Functional thinking – not taking the helicopter, the organisation-wide view. This often happens when executives’ or individuals’ bonuses are based on targets which are at odds with the organisation’s needs, e.g. sales bonus rewarded on revenue, regardless of profit or contribution.

Having too many rules – the more rules you have, the more sinners you create and the less happy your people become. Have you ever met a happy bureaucrat?

Disappearing and changing sponsors – without a sponsor there should be no project. Continual changing of the ‘driver’ will cause you to lose focus and forget WHY you are undertaking the project. Consider terminating such a project to see who really wants it!

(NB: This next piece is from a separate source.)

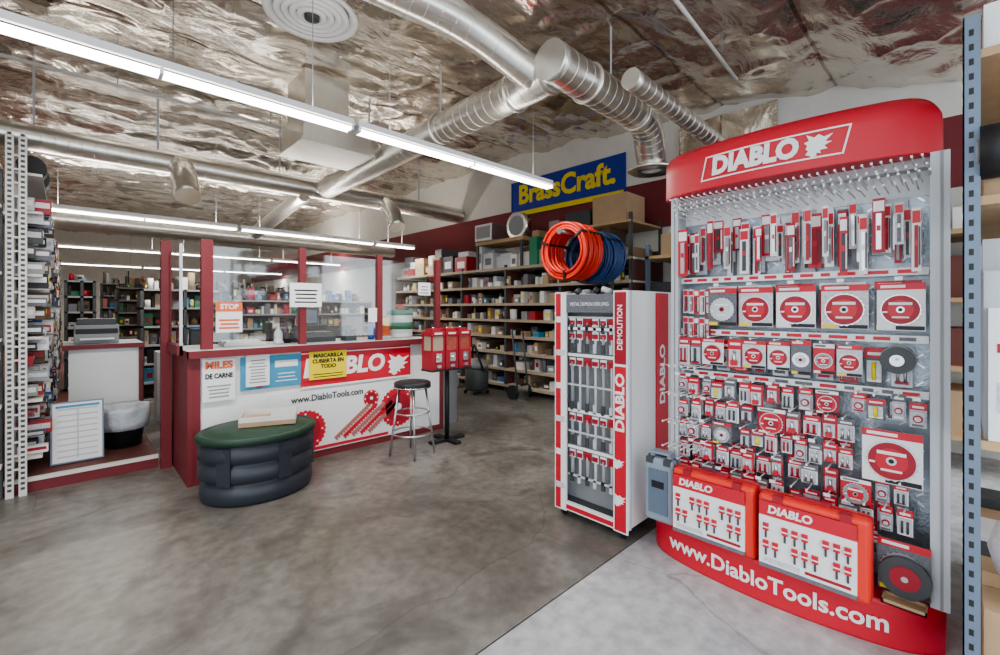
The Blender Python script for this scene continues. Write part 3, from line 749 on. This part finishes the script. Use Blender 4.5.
mb.b(-1.2,-.36,5.06,5.09,.0,2.5,dgrey)
mb.make('frame',E)
mb=MB()
PAL=[blue,white,redd,black,lgrey,dgrey,black,grey,white,printed,printdk,printed,umber,lgrey,printdk,grey]
for z in (.27,.40,.55,.72,.85,.98,1.10,1.22,1.34,1.46,1.60,1.72,1.84,1.96,2.10,2.22):
    y=5.2
    while y<12.8:
        w=random.uniform(.03,.10); h=random.uniform(.06,.13); xo=-.13+random.uniform(-.09,.035)
        if random.random()<.85:
            mb.b(-.295,xo,y,y+w*.7,z+random.uniform(0,.03),z+h,random.choice(PAL)); mb.b(xo,xo+.003,y,y+w*.7,z+h*.6,z+h*.9,random.choice([white,redd,yellow,blue])); mb.b(-.28,xo-.01,y-.003,y,z+h*.45,z+h*.8,random.choice([white,redd,white,printed]))
        y+=w
for k in range(260):
    z=random.uniform(.15,2.4); x=random.uniform(-1.0,-.40); h=random.uniform(.04,.12); w=random.uniform(.02,.045); mb.b(x,x+w,4.90,4.96,z,z+h,random.choice(PAL)); mb.b(x+.004,x+w-.004,4.896,4.90,z+h*.6,z+h*.9,random.choice([white,redd,yellow,blue]))
mb.cyl((-.22,5.3,2.61),(-.22,5.5,2.61),.09,black,16); mb.cyl((-.22,5.7,2.62),(-.22,6.0,2.62),.10,dgrey,16); mb.b(-.29,-.16,6.2,6.6,2.52,2.75,umber)
mb.make('hanging_goods',E)

# ---------------- back office shelving rows ----------------
def gondola(name,x0,x1,y,zt,n,goods=GOODS,base=0.0,depth=.5):
    E=empty(name); mb=MB()
    mb.b(x0,x1,y+.25,y+.27,base,zt,umber)
    for x in (x0,(x0+x1)/2,x1-.04): mb.b(x,x+.04,y,y+.5,base,zt,dgrey)
    st=(zt-base)/n
    for i in range(n+1): mb.b(x0,x1,y,y+.5,base+i*st-(.03 if i else -.0),base+i*st+(.0 if i else .03),grey)
    mb.make('frame',E); mb=MB()
    for i in range(n+1):
        x=x0+.05
        while x<x1-.15:
            w=random.uniform(.03,.15)
            if random.random()<.88:
                yy=y+.03+random.uniform(0,.1); h=(st-.08)*random.uniform(.25,1.0); z0=base+i*st+(.0 if i else .03); h=h*random.uniform(.6,1.5) if i==n else h
                if random.random()<.3: mb.cyl((x+w*.45,yy+w*.45,z0),(x+w*.45,yy+w*.45,z0+h),min(w*.43,.1),random.choice(goods),12)
                else: mb.b(x,x+w*.9,yy,y+.24,z0,z0+.02+h,random.choice(goods))
                if random.random()<.5: mb.b(x+w*.2,x+w*.7,yy-.003,yy,z0+h*.3,z0+h*.7,random.choice([white,printdk,redd,yellow,black]))
            x+=w
    mb.make('stocked_goods',E)
gondola('stock_shelving',.8,1.9,8.8,1.75,6)
gondola('stock_shelving.001',2.1,5.0,9.4,1.6,6)
gondola('stock_shelving.002',.75,5.0,12.8,1.9,7)
gondola('stock_shelving.003',.7,5.0,18,2.2,6)
gondola('stock_shelving.004',-.05,.33,10.0,1.9,7,base=.12)
gondola('stock_shelving.005',-.05,.5,15.0,2.0,6,base=.12)
E=empty('floor_stock'); mb=MB()
for i in range(14):
    x=random.uniform(.75,3.8); y=7.0+random.uniform(0,.3)+(i%2)*.6; w=random.uniform(.2,.4); h=random.uniform(.3,1.0); mb.b(x,x+w,y,y+w,0,h,random.choice(MUTED)); mb.b(x+.03,x+w-.05,y-.004,y,h*.4,h*.7,random.choice([white,printdk,redd]))
mb.make('cartons',E)
E=empty('work_desk'); mb=MB(); mb.b(.9,3.2,5.7,6.4,.72,.75,wood)
for x in (.92,3.12):
    for y in (5.72,6.32): mb.b(x,x+.05,y,y+.05,0,.72,dgrey)
mb.b(.9,3.2,6.36,6.39,.1,.72,grey); mb.make('desk',E)
mb=MB()
x=.95
while x<3.1:
    w=random.uniform(.06,.16)
    if not any(abs(x+w/2-q)<.30 for q in (1.2,2.0,2.55)): mb.b(x,x+w*.9,6.0,6.3,.751,.75+random.uniform(.2,.65),random.choice(GOODS))
    else: mb.b(x,x+w*.9,6.1,6.3,.751,.75+random.uniform(.1,.6),random.choice(GOODS))
    x+=w
mb.make('desk_clutter',E)
def monitor(name,x,y,z,w=.5,h=.32):
    E=empty(name); mb=MB(); mb.b(x-w/2,x+w/2,y,y+.04,z+.14,z+.14+h,black); mb.b(x-w/2+.015,x+w/2-.015,y-.002,y,z+.155,z+.125+h,dgrey); mb.b(x-.03,x+.03,y+.04,y+.06,z,z+.3,black); mb.b(x-.12,x+.12,y-.06,y+.08,z,z+.015,black); mb.make('screen',E)
monitor('computer_monitor',1.2,5.86,.751); monitor('computer_monitor.001',2.55,5.85,.751); monitor('computer_monitor.002',1.98,5.86,.751,.42,.3)
E=empty('office_chair'); mb=MB(); ox,oy=1.75,5.35
mb.rev([(.22,0),(.24,.03),(.24,.07),(.2,.09)],(ox,oy,.45),black,24); mb.cyl((ox,oy,.1),(ox,oy,.45),.03,steel)
for k in range(5):
    t=k*1.2566; mb.cyl((ox,oy,.11),(ox+.25*math.cos(t),oy+.25*math.sin(t),.05),.02,black,8); mb.cyl((ox+.25*math.cos(t),oy+.25*math.sin(t)-.015,.03),(ox+.25*math.cos(t),oy+.25*math.sin(t)+.015,.03),.03,black,10)
mb.b(ox-.2,ox+.2,oy-.27,oy-.23,.62,1.05,black); mb.b(ox-.03,ox+.03,oy-.26,oy-.22,.5,.65,black); mb.make('chair',E)
E=empty('shop_vacuum'); mb=MB(); mb.rev([(.17,0),(.2,.05),(.2,.35),(.18,.38)],(5.0,5.75,.06),dgrey,24); mb.rev([(.2,.38),(.2,.45),(.12,.52),(.03,.54)],(5.0,5.75,.06),grey,24)
for k in range(4):
    t=k*1.57+.7; mb.cyl((5+.19*math.cos(t),5.74+.19*math.sin(t),.03),(5+.19*math.cos(t),5.77+.19*math.sin(t),.03),.03,black,10)
mb.pipe(fillet([(5.0,5.57,.4),(4.85,5.45,.5),(4.8,5.6,.9),(4.9,5.75,.62)],.15),.02,black,8); mb.make('vacuum',E)
E=empty('hand_truck'); mb=MB()
for x in (5.12,5.36): mb.cyl((x,4.9,.12),(x+.0,5.02,1.1),.014,dgrey,10)
for z in (.3,.6,.9): mb.cyl((5.12,4.9+z*.12,z),(5.36,4.9+z*.12,z),.01,dgrey,8)
mb.cyl((5.12,5.02,1.1),(5.36,5.02,1.1),.014,black,10); mb.b(5.10,5.38,4.70,4.9,0,.012,steel); mb.b(5.12,5.36,4.89,4.905,0,.2,steel)
for x in (5.07,5.37): mb.cyl((x,4.98,.11),(x+.045,4.98,.11),.11,black,20)
mb.make('frame',E)
E=empty('step_stool'); mb=MB(); mb.b(4.9,5.25,6.5,6.85,.20,.23,lgrey)
for x in (4.92,5.2):
    for y in (6.52,6.8): mb.b(x,x+.03,y,y+.03,0,.2,lgrey)
mb.make('stool',E)
E=empty('stacked_cartons'); mb=MB(); mb.b(4.75,5.3,7.2,7.7,0,.35,card); mb.b(4.8,5.25,7.25,7.65,.35,.6,tan); mb.b(4.85,5.2,8.1,8.5,0,.3,grey); mb.make('cartons',E)

# ---------------- ducts ----------------
E=empty('spiral_ductwork')
def dpart(pts,r,fr=.35,name='duct_run'):
    mb=MB(); mb.pipe(fillet(pts,fr,step=.06),r,galv,28,rib=.0035); mb.make(name,E)
dpart([(3.02,2.45,3.48),(3.12,4.5,3.52),(3.2,7.6,3.5)],.165)
dpart([(-1.75,7.8,3.5),(6.3,7.8,3.5)],.16)
dpart([(2.85,2.37,3.50),(4.55,2.4,3.50),(4.95,2.55,3.15)],.165,.3)
dpart([(3.5,2.0,3.44),(6.3,2.0,3.36)],.09)
dpart([(-1.7,3.3,3.80),(2.35,2.85,3.80),(3.02,2.62,3.48)],.145,.4)
dpart([(-1.75,10.0,2.87),(5.9,10.0,2.87)],.15)
dpart([(1.15,7.8,3.5),(1.15,7.45,3.30),(1.15,7.2,2.95)],.15,.2); dpart([(4.4,7.8,3.5),(4.4,7.5,3.30),(4.4,7.3,2.95)],.15,.2)
dpart([(2.9,7.8,3.4),(2.7,9.9,2.95)],.12)
mb=MB(); mb.tor((3.05,2.95,3.49),(0,1,0),.172,.014,galv,28); mb.tor((3.4,2.38,3.5),(1,0,0),.172,.014,galv,28); mb.tor((4.3,2.39,3.5),(1,0,0),.172,.012,galv,28); mb.tor((3.1,4.2,3.52),(0,1,0),.172,.014,galv,28)
mb.rev([(.17,0),(.18,-.03),(.25,-.06),(.27,-.08),(.24,-.10),(.19,-.06)],(4.97,2.56,3.16),galv,32); mb.rev([(.16,-.07),(.16,-.11),(.05,-.12)],(4.97,2.56,3.16),dgrey,32)
for x,y,z in ((-.3,7.8,3.66),(.9,7.8,3.66),(2.5,7.8,3.66),(5.2,7.8,3.66),(3.1,4.2,3.69),(3.15,6,3.67),(3.8,2.38,3.66),(1.0,3.0,3.95)):
    mb.b(x-.012,x+.012,y-.003,y+.003,z,ceilz(y)-.02,lgrey)
mb.make('fittings_and_hangers',E)
mb=MB()
mb.b(2.0,2.88,5.42,6.18,3.46,3.80,galv); mb.b(2.05,2.6,5.5,6.1,3.8,4.35,galv); mb.b(1.97,2.91,5.39,6.21,3.44,3.47,galv); mb.b(2.88,3.08,5.6,6.0,3.47,3.7,galv); mb.make('air_plenum_box',E)
E=empty('ceiling_air_diffuser'); mb=MB()
c=(1.50,3.87,3.95)
mb.rev([(.28,.38),(.28,.05),(.36,.03),(.38,.0),(.36,-.015),(.33,0),(.30,.05)],c,white,48)
for r in (.29,.23,.17,.11): mb.rev([(r,.04),(r+.012,-.005),(r-.03,-.02),(r-.045,.02)],c,white,48)
mb.rev([(.06,.03),(.06,-.03),(.03,-.035)],c,dgrey,32); mb.make('diffuser',E)
E=empty('ceiling_conduit'); mb=MB()
for p,q,r,m in (((-1.8,6.6,3.95),(3.0,6.6,3.95),.02,offw),((-1.8,5.1,3.62),(1.2,5.1,3.62),.018,lgrey),((2.2,1.5,3.88),(5.2,1.7,3.92),.018,offw)):
    mb.cyl(p,q,r,m,8)
for x in (-.8,.4,2.0): mb.cyl((x,6.6,3.95),(x,6.6,4.45),.006,grey,6)
for x in (-1.,.7): mb.cyl((x,5.1,3.62),(x,5.1,4.36),.006,grey,6)
for x in (3,4.5): mb.cyl((x,1.6,3.91),(x,1.6,4.12),.006,grey,6)
mb.make('conduit',E)

# ---------------- fluorescent strips ----------------
n=0
def strip_light(x0,y,z,L=2.40,power=38,up=0):
    global n
    E=empty('fluorescent_strip_light' if n==0 else 'fluorescent_strip_light.%03d'%n); n+=1
    mb=MB(); mb.b(x0,x0+L,y-.045,y+.045,z,z+.055,white); mb.b(x0,x0+L,y-.07,y+.07,z+.0,z+.010,white)
    for xx in (x0,x0+L/2-.012,x0+L-.02):
        mb.b(xx,xx+.02,y-.05,y+.05,z-.035,z,white)
    for yy in (-.03,.03): mb.cyl((x0+.02,y+yy,z-.02),(x0+L-.02,y+yy,z-.02),.015,tube_m,10)
    for xx in (x0+.3,x0+L-.3): mb.cyl((xx,y,z+.05),(xx,y,ceilz(y)-.08),.003,grey,6)
    mb.make('fixture',E)
    for dz,en,rx in ((-.045,power,0),(.07,up,math.pi)):
        if en<=0: continue
        l=bpy.data.lights.new('lamp','AREA'); l.shape='RECTANGLE'; l.size=L*.95; l.size_y=.1; l.energy=en; l.color=(1,.955,.89)
        lo=bpy.data.objects.new('lamp',l); lo.location=(x0+L/2,y,z+dz); lo.rotation_euler=(rx,0,0); C.objects.link(lo); lo.parent=E
for x in (-.80,1.64): strip_light(x,3.34,2.87,up=7)
for x in (-.4,2.04): strip_light(x,8.3,2.76,up=24)
strip_light(4.48,8.3,2.76,.93,22,10)
for y,p,u in ((14.0,42,38),(19.5,42,0)):
    for x,L in ((-.6,2.4),(1.84,2.4),(4.28,2.05)): strip_light(x,y,2.85,L,p,u)

# daylight through the open storefront
sl=bpy.data.lights.new('sun','SUN'); sl.energy=1.6; sl.angle=math.radians(28); sl.color=(.93,.97,1)
so=bpy.data.objects.new('sun',sl); C.objects.link(so)
so.rotation_euler=Vector((.45,.70,-.80)).to_track_quat('-Z','Y').to_euler(); so.location=(-3,-5,6)

# ---------------- world & camera ----------------
w=bpy.data.worlds.new('world'); S.world=w; w.use_nodes=True
w.node_tree.nodes['Background'].inputs[0].default_value=(.84,.92,1,1); w.node_tree.nodes['Background'].inputs[1].default_value=2.6
cam=bpy.data.cameras.new('camera'); cam.sensor_width=36; cam.lens=16.09; cam.shift_y=-.0195; cam.clip_start=.05
co=bpy.data.objects.new('camera',cam); C.objects.link(co); co.location=(0,0,1.45); co.rotation_euler=(math.radians(90),0,math.radians(-44)); S.camera=co
try:
    S.view_settings.view_transform='AgX'; S.view_settings.look='AgX - Medium High Contrast'
except Exception as ex: print(ex)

Ignoring the risks – risks don’t go away, so acknowledge them and manage them. If I said that a certain aeroplane is likely to crash, would you fly on it? And yet, every day executives approve projects when a simple risk analysis shows they are highly likely to fail.

Dash in and get on with it! – if a project is that important, you haven’t the time NOT to plan your way ahead. High activity levels do not necessarily mean action or progress.

Analysis paralysis – you need to investigate, but only enough to gain the confidence to move on. This is the opposite to dash in and ignore the risks. It is also a ploy used to delay projects: ‘… I haven’t quite enough information to make a decision, just do some more study work.’

Untested assumptions – all assumptions are risks; treat them as such.

Forgetting what the project is for – if this happens, terminate the project. If it is that useful, someone will scream and remember why it is being done.

Executive’s ‘pet projects’ – have no exceptions. If an executive’s idea is really so good, it should stand up to the scrutiny that all the others go through. He or she may have a helicopter view, but might also have their head in the clouds.